A antologia de novos autores brasileiros da “Granta” evitou os clichês das décadas anteriores
Folha de S.Paulo – Ilustrada
25 de julho de 2012
por Marcelo Coelho
Saem de cena os motoqueiros atropelados, o pequeno traficante morto pela PM, o barraco, o boné e o “busão”. Também desaparecem as estratégias do choque, do surrealismo e do grotesco. Nada de anões búlgaros decapitados na fila do INSS, de contorcionistas lésbicas entaladas no vaso sanitário, de papagaios cocainômanos atuando em filmes pornô de baixo orçamento.
Outro sumiço: o das noites de muito sexo e maconha ao som de Chet Baker, das discussões godardianas no Baixo Augusta, das roupas pretas e dos tênis de cano alto.
Quanto ao antigo padrão da prosa regionalista, seus coronéis e jerimuns, nem pensar – por mais que ainda pululem, nos concursos de contos, as imitações de Guimarães Rosa.
A antologia de novos autores brasileiros da revista “Granta” evitou, o que já não era sem tempo, os clichês das décadas anteriores. Praticamente não há traços da violência urbana nos textos destes escritores, nascidos depois de 1972.
O que mais aparece nos escritores da revista “Granta” é uma vida feito de cursos em Amsterdã, trabalhos para galerias de arte na Califórnia ou viagens à Rússia.
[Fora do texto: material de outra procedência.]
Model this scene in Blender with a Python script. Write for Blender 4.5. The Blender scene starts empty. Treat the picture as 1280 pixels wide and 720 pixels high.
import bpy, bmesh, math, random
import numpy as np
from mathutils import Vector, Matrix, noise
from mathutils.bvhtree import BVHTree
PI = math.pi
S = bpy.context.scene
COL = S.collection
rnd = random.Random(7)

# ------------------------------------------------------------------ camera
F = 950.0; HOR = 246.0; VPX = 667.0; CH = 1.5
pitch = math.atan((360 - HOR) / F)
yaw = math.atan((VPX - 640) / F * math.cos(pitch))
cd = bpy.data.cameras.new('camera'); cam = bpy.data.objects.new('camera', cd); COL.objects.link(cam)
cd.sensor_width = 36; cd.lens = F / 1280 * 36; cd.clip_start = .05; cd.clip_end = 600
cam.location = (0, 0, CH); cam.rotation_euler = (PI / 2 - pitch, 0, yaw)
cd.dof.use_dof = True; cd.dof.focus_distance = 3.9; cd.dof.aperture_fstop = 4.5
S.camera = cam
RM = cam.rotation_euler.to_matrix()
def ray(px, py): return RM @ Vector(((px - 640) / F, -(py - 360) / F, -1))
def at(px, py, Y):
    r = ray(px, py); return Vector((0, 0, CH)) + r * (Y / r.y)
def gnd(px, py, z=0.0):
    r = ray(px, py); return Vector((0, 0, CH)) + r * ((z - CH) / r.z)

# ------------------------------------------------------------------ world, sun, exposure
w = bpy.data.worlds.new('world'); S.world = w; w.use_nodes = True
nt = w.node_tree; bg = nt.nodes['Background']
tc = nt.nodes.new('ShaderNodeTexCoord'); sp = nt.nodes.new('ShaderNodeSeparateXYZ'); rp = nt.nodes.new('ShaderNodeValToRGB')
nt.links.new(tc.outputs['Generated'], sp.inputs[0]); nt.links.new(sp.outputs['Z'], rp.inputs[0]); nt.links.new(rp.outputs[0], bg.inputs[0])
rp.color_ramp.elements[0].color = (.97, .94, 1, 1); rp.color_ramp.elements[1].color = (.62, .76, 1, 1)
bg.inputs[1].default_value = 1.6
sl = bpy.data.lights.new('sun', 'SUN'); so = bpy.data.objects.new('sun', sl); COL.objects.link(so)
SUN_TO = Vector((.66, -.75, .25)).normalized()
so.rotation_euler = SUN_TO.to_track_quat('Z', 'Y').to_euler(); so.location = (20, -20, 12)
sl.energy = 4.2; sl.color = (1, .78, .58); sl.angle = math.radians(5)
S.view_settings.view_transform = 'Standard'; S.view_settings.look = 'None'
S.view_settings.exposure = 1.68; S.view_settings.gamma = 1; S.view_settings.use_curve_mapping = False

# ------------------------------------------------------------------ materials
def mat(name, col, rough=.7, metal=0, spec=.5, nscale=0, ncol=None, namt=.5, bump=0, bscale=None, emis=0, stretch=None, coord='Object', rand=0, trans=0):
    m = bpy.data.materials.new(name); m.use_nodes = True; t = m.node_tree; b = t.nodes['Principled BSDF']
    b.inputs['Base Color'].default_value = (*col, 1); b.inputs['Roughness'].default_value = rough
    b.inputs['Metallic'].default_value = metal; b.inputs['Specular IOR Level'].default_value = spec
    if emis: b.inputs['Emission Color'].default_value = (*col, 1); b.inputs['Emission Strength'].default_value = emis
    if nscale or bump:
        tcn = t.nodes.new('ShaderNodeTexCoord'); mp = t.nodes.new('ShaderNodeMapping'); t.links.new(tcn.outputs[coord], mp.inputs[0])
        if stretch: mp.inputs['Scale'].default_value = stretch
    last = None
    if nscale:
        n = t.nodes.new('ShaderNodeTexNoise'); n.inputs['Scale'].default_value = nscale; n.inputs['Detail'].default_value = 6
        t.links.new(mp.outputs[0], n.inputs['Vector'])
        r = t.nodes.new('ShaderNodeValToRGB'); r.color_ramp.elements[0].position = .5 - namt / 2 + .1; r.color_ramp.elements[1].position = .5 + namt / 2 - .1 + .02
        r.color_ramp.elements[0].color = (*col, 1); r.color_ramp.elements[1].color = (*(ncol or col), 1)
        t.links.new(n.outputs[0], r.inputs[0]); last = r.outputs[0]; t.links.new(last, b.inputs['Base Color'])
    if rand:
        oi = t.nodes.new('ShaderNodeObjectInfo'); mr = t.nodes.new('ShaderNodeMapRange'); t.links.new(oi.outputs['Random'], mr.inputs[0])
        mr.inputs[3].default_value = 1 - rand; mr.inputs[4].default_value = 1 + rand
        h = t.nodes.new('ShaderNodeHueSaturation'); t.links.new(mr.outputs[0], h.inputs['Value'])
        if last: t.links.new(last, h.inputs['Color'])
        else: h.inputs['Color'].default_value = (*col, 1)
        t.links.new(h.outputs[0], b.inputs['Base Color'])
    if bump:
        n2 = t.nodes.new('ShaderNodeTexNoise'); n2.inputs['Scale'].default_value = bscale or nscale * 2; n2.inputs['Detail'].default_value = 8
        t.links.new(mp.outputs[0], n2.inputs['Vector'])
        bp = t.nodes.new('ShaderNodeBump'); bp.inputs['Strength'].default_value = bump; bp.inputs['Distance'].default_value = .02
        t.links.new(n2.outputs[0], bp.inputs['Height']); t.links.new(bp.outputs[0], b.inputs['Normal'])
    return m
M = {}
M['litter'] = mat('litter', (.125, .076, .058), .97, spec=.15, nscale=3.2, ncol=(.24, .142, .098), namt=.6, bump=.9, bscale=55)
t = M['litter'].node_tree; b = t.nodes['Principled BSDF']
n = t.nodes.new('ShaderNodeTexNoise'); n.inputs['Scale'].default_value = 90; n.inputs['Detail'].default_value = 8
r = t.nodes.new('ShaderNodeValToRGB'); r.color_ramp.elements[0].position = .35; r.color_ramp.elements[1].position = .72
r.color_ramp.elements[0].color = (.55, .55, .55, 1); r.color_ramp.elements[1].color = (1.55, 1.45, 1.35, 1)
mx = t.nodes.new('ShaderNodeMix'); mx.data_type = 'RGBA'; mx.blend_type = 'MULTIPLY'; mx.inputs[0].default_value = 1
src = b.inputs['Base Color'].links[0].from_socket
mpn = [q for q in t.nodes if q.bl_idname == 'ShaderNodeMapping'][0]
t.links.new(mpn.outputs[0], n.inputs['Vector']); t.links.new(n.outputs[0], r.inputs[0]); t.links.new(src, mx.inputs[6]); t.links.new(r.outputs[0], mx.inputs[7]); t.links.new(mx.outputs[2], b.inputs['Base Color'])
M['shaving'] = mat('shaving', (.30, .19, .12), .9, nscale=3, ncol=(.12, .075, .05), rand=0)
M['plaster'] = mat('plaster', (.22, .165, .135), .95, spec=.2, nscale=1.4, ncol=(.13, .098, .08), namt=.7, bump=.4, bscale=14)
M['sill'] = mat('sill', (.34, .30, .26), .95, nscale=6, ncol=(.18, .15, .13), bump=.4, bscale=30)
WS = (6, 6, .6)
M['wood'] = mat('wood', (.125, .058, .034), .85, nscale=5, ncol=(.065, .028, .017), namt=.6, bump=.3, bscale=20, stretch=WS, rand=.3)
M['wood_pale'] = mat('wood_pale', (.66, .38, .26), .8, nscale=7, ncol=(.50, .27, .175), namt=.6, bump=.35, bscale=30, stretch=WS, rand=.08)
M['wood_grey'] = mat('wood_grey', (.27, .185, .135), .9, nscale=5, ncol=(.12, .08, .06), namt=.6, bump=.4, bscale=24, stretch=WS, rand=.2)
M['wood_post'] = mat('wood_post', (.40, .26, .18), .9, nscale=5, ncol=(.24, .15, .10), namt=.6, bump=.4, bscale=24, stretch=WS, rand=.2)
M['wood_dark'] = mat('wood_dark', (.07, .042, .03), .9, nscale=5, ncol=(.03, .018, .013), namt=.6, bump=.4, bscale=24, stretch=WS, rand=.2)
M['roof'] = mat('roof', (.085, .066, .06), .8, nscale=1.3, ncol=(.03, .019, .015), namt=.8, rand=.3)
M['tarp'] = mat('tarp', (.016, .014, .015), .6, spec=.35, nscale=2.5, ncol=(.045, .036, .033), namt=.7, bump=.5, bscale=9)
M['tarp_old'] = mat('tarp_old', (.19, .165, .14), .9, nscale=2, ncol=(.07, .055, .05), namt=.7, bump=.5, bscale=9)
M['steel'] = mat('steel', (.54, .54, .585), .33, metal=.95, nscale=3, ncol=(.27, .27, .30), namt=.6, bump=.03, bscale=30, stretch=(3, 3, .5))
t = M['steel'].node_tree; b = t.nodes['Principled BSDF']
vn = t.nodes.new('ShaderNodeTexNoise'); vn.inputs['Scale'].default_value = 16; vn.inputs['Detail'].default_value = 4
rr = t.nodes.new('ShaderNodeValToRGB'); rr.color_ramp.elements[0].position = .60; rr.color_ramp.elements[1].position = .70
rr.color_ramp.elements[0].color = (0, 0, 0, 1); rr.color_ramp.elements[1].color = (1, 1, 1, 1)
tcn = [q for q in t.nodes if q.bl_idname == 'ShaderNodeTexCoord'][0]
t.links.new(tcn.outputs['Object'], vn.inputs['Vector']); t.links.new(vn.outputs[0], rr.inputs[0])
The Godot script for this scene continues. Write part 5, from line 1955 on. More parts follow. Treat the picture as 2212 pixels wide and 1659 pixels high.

É até possível matar saudades do Brasil por uns tempos, ocupando de novo o apartamento que ficou vago durante sete anos na orla carioca.
Alguns dos escolhidos trabalham como editores na Companhia das Letras ou na Cosac; outros colaboram naFolha; vários foram traduzidos para o inglês, o espanhol, o italiano e o alemão.
Natural que, com uma antologia dessas, cresça o coro dos excluídos. Se um simples convite para a Flip pode provocar sérios ataques de inveja nos meios literários, ouvem-se de longe as manifestações de agonia e desdém das dezenas ou centenas de “off-Granta”, ecoando nas páginas do Facebook.
Tinha, e tenho ainda, minhas prevenções contra essa antologia. Deixo-as para o fim.
É que, logo no começo, aparece um excelente conto de Michel Laub -sem firulas, sem frivolidades, sem “flipices”. Ou seja, não se trata de alguém encantado com o fato de ser escritor, mas sim de quem tem algo forte para contar. E que, por isso mesmo, não precisa exagerar na brutalidade narrativa, ou resolver a ausência de narrativa com atos de violência no desfecho.
Também me impressionou a contenção de Daniel Galera ao tratar, com mais ameaça do que concretização, do mesmo tema -morte e violência na família. Vanessa Barbara, uma das poucas vozes com sotaque zona norte na antologia, parece adquirir um tom mais maduro -sem tanta apelação humorística- em “Noites de Alface”.
Não é conto, mas fragmento de romance. Mesmo assim, a vida de Ada e Otto, em sua casa amarela lá pelos lados do Mandaqui, é retratada com um senso de acabamento, de desfecho, que falta a muitas páginas da antologia. Emilio Fraia, num conto estranho, e Antonio Prata, numa delicadíssima lembrança de infância, também têm esse domínio da forma curta.
Vejo que gostei mais dos autores em que o “sentimento nacional” está mais presente do que o “sentimento de globalização”, predominante na antologia. Mas, afinal, é uma seleção da “Granta”… feita, sem dúvida, já com olhos para o consumo externo.
Daí uma das minhas prevenções. O “franchising”, que antes funcionava para lanchonetes e lojas de roupa, já entrou para o mundo das galerias e museus (há Guggenheims pelos quatro cantos do mundo) e entra firme no sistema editorial.
Exemplo disso é a associação entre a Penguin e a Companhia das Letras, que chega a ter títulos quase em inglês, como “Essencial Joaquim Nabuco” (em vez de algo como “Joaquim Nabuco – Textos Essenciais”).
Com exceção de um crítico convidado, são brasileiros os responsáveis pela seleção da “Granta” em português. O que há da “Granta” inglesa nisso, exceto a marca?
Outra coisa. Naturalmente quem escolheu achou que os escolhidos foram os melhores. Mas sou dos que implicaram com o uso do termo “Melhores” na capa da edição. É fazer da capa de um livro a sua própria propaganda. Para não falar da moda, especialmente irritante, de indicar algumas edições como “o Drummond definitivo”, “o Proust definitivo”. Logo estarão dizendo “o definitivo Drummond”.
Aí, os jovens escritores brasileiros poderão passar a fazer seus contos diretamente em inglês, e não se fala mais nisso.